O vício em bets fez Bruno usar as economias que tinha e grande parte do seu salário para sustentar a dependência nos jogos nos últimos dois anos. Ele não só deixou de pagar algumas parcelas do financiamento do imóvel onde mora em Anápolis, como também contraiu dívidas ao aumentar os limites dos cartões de crédito e recorrer a um empréstimo consignado. Hoje, seus débitos somam cerca de R$ 30 mil.
Com a renda comprometida, principalmente por conta dos descontos em folha do consignado, Bruno precisou de ajuda para manter o financiamento e adiou sonhos.
“Antes das bets, eu pagava tudo em dia e até conseguia guardar um pouco de dinheiro. Atualmente, meu salário serve apenas para pagar as contas que são prioridades e renegociar as dívidas aos poucos”, diz.
Apostas já afetam o consumo e o varejo
As famílias de menor renda foram as que mais deixaram as contas em atraso por causa das bets no último ano, saindo de 26% de inadimplentes em janeiro para 29% em dezembro, de acordo com dados da Confederação Nacional do Comércio de Bens, Serviços e Turismo (CNC).

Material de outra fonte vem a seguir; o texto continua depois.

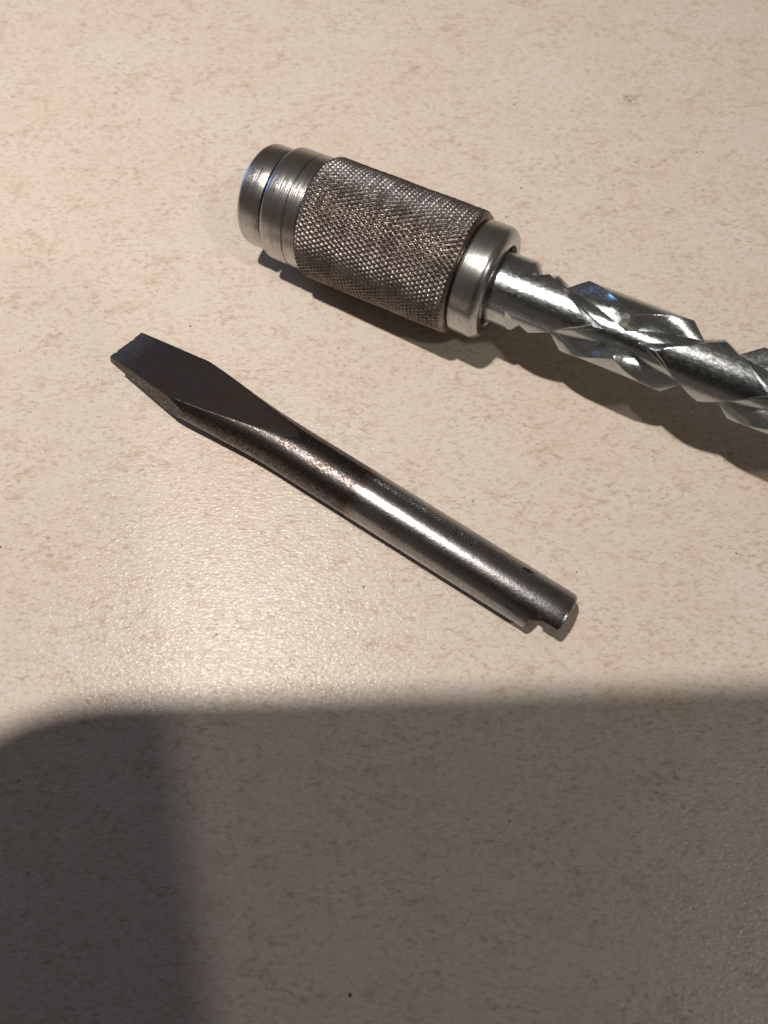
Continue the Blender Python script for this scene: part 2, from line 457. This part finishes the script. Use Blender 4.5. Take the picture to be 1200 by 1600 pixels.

Felipe Tavares, economista-chefe da entidade, alerta para o risco da inadimplência entre a população de baixa renda crescer ainda mais neste ano.
Foi identificado um movimento fora do comum ao longo de 2024 no aumento do endividamento de pensionistas do INSS. Essa variação, afirma Tavares, pode estar ligada ao uso de empréstimos destinados para jogos de aposta.
O desvio de renda para apostas reduziu a compra de bens e serviços, causando perda de R$ 103 bilhões no varejo no ano passado. “A grande preocupação é a significativa perda de qualidade de vida das pessoas porque essa mudança causada pelas bets acaba levando à queda do consumo de itens essenciais”.